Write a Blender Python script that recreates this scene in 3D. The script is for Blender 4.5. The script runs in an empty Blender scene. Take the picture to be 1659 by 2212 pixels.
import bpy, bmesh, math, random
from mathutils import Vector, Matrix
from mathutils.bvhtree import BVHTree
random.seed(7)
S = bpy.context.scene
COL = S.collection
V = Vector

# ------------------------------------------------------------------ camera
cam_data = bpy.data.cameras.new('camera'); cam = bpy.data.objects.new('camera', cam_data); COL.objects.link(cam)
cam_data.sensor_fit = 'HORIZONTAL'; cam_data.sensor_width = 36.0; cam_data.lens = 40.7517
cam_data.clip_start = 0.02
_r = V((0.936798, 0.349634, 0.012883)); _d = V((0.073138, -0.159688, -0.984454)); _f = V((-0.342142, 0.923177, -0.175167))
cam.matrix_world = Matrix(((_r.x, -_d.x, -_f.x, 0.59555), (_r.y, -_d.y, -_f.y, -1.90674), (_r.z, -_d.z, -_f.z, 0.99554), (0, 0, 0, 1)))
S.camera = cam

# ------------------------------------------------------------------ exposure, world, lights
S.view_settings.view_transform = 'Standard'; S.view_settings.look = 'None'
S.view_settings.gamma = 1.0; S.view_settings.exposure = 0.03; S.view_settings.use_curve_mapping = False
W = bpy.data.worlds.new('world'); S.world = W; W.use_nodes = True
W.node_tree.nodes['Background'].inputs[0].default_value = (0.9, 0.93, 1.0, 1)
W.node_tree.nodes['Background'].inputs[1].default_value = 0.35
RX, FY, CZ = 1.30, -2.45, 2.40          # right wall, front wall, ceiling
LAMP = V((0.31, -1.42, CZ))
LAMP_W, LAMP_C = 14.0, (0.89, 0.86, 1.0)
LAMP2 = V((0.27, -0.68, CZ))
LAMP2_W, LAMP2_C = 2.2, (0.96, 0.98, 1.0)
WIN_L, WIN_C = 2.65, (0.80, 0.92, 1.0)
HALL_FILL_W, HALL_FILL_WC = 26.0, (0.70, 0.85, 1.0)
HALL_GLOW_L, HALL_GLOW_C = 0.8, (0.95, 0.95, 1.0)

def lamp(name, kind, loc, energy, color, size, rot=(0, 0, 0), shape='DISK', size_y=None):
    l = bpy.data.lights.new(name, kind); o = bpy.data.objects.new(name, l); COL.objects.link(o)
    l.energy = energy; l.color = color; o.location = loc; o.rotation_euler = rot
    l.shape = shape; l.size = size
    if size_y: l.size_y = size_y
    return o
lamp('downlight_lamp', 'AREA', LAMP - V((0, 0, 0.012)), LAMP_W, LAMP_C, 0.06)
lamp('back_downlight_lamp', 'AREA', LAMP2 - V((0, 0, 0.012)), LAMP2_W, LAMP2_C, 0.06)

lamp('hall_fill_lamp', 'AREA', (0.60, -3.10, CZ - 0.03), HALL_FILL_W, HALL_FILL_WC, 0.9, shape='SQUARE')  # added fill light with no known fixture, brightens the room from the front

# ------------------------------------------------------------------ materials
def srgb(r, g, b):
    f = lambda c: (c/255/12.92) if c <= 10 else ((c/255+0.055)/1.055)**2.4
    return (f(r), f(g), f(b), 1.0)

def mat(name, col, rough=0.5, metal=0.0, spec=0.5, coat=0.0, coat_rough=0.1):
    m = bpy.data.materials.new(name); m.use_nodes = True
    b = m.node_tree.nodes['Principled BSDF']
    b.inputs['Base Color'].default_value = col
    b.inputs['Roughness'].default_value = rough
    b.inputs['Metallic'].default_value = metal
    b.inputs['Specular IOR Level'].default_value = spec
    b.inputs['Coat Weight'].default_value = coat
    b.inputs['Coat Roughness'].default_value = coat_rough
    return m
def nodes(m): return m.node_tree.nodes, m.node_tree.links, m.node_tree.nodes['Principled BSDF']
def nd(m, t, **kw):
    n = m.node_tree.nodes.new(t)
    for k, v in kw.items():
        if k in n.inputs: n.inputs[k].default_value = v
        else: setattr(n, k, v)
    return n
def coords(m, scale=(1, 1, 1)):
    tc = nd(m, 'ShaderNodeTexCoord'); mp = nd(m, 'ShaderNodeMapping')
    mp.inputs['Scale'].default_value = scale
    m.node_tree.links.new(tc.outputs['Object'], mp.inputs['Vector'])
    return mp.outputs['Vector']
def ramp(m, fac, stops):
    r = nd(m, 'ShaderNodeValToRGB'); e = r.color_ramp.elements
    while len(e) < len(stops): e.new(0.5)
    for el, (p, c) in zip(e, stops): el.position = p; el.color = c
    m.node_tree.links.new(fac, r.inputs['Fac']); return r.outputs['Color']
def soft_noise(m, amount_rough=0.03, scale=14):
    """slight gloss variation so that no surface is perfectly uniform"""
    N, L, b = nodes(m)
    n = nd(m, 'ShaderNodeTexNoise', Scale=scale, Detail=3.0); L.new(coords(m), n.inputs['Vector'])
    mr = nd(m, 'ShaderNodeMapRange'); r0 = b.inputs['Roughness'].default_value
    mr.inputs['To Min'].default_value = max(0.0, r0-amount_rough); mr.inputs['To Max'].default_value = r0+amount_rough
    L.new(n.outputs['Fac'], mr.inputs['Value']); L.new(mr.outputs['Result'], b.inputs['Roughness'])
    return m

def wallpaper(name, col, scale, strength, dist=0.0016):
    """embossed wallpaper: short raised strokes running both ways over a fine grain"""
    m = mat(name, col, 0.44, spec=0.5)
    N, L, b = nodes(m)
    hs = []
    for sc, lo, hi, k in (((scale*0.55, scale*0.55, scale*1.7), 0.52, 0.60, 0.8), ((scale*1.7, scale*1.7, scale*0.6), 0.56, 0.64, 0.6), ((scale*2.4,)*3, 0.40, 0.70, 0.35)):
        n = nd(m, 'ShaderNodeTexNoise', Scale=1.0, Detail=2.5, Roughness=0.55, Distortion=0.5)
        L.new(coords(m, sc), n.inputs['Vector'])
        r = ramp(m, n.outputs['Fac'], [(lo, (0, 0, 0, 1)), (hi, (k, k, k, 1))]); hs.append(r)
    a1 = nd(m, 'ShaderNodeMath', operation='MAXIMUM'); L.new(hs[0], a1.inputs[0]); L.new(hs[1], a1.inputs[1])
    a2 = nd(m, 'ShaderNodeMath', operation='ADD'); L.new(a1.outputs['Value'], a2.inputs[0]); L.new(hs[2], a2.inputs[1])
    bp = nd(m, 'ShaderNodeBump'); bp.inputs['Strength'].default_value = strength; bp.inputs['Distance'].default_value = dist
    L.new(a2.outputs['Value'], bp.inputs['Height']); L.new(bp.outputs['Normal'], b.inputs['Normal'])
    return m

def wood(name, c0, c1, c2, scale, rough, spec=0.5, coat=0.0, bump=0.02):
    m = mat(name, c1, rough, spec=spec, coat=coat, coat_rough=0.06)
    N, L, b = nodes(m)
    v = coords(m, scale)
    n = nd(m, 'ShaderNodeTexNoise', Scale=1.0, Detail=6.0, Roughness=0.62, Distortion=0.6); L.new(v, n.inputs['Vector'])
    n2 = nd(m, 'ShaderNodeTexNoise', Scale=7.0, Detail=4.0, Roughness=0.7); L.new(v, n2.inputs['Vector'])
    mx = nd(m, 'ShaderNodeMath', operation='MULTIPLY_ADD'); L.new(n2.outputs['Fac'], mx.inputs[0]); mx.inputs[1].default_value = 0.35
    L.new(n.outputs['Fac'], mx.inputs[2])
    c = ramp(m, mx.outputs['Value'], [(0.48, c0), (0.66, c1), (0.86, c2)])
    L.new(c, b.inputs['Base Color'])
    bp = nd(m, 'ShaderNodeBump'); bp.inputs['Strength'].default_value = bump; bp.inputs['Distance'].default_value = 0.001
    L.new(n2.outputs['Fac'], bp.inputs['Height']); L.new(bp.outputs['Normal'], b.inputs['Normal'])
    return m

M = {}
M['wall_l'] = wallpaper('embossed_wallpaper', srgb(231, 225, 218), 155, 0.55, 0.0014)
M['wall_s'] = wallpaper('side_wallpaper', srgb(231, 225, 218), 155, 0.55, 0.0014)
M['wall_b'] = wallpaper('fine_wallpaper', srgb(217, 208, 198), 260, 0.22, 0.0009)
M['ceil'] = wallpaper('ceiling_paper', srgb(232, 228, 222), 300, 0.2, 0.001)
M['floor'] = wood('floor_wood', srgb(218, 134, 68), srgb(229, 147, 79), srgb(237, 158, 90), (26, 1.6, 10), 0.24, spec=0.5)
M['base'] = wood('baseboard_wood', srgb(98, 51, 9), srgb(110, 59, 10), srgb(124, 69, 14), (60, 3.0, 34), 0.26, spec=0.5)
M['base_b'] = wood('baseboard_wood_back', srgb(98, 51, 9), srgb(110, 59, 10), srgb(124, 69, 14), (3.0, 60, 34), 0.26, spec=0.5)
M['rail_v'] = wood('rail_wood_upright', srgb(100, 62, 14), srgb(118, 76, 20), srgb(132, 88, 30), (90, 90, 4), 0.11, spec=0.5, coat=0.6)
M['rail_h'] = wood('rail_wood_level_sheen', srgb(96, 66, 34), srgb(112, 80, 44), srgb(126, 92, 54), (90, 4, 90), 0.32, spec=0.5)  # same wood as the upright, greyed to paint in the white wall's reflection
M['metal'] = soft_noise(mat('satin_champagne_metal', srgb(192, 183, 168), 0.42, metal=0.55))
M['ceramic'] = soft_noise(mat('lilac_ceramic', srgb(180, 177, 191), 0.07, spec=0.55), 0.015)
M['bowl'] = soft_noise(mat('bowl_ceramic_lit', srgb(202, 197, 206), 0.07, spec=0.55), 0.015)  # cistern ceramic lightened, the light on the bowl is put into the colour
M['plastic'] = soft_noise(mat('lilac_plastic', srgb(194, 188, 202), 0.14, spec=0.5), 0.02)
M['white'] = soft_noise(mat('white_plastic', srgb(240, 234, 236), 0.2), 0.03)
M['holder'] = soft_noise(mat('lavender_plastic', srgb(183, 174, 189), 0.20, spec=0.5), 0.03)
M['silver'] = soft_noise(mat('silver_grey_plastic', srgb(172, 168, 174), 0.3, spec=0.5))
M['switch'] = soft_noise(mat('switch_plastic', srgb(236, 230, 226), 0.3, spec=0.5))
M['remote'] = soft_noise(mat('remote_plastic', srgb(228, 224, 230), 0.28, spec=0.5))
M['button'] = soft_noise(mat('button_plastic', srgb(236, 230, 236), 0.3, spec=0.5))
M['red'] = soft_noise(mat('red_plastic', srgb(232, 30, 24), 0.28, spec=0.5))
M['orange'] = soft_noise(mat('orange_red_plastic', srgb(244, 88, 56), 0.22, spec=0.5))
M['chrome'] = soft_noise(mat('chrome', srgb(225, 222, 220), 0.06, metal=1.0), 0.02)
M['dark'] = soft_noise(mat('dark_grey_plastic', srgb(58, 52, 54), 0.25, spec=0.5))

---

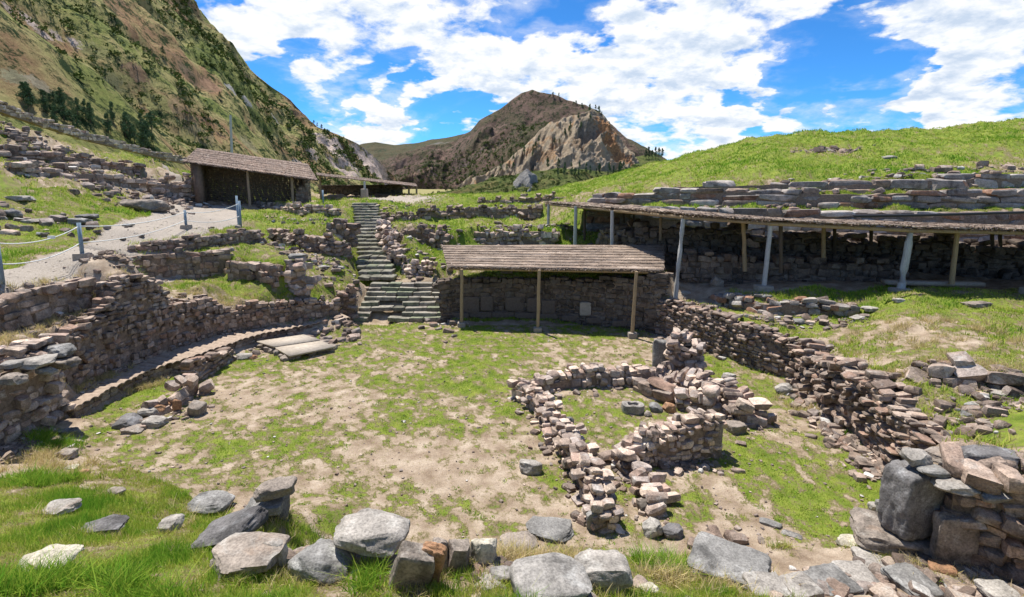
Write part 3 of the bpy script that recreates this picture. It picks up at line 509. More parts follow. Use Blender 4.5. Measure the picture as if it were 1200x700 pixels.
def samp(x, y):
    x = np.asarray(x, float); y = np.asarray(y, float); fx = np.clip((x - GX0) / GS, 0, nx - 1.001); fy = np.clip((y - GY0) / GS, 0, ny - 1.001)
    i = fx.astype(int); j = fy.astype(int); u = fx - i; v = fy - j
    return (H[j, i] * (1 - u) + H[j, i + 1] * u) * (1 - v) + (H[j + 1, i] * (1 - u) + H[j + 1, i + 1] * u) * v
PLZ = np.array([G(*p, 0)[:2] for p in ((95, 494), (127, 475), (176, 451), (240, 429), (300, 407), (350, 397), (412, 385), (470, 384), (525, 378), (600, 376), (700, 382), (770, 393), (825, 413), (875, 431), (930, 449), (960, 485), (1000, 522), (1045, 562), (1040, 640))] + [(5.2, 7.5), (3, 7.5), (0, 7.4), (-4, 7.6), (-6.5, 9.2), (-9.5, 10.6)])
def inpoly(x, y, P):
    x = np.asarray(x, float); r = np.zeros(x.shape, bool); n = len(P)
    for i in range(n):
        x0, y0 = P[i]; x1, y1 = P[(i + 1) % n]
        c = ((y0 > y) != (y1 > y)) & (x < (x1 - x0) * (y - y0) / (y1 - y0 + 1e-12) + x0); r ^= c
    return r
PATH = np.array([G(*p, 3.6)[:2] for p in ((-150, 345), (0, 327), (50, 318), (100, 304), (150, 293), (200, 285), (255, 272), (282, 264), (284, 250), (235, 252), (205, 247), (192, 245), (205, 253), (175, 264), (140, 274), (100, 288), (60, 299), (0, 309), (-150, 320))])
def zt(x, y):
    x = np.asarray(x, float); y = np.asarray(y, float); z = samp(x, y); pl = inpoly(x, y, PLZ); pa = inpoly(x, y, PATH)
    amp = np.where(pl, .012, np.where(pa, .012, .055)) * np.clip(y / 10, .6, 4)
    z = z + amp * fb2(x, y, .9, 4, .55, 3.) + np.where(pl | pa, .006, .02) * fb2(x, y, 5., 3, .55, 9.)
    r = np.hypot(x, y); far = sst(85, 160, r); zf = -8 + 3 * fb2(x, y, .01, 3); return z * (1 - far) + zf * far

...

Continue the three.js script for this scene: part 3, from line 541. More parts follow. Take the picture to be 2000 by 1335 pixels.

◆ TASK REQUIREMENTS
Scan the data for the word "part" and copy every line where it shows up.

◆ WRITTEN RESPONSE
Write part 3 of the bpy script that recreates this picture. It picks up at line 509. More parts follow. Use Blender 4.5. Measure the picture as if it were 1200x700 pixels.
Continue the three.js script for this scene: part 3, from line 541. More parts follow. Take the picture to be 2000 by 1335 pixels.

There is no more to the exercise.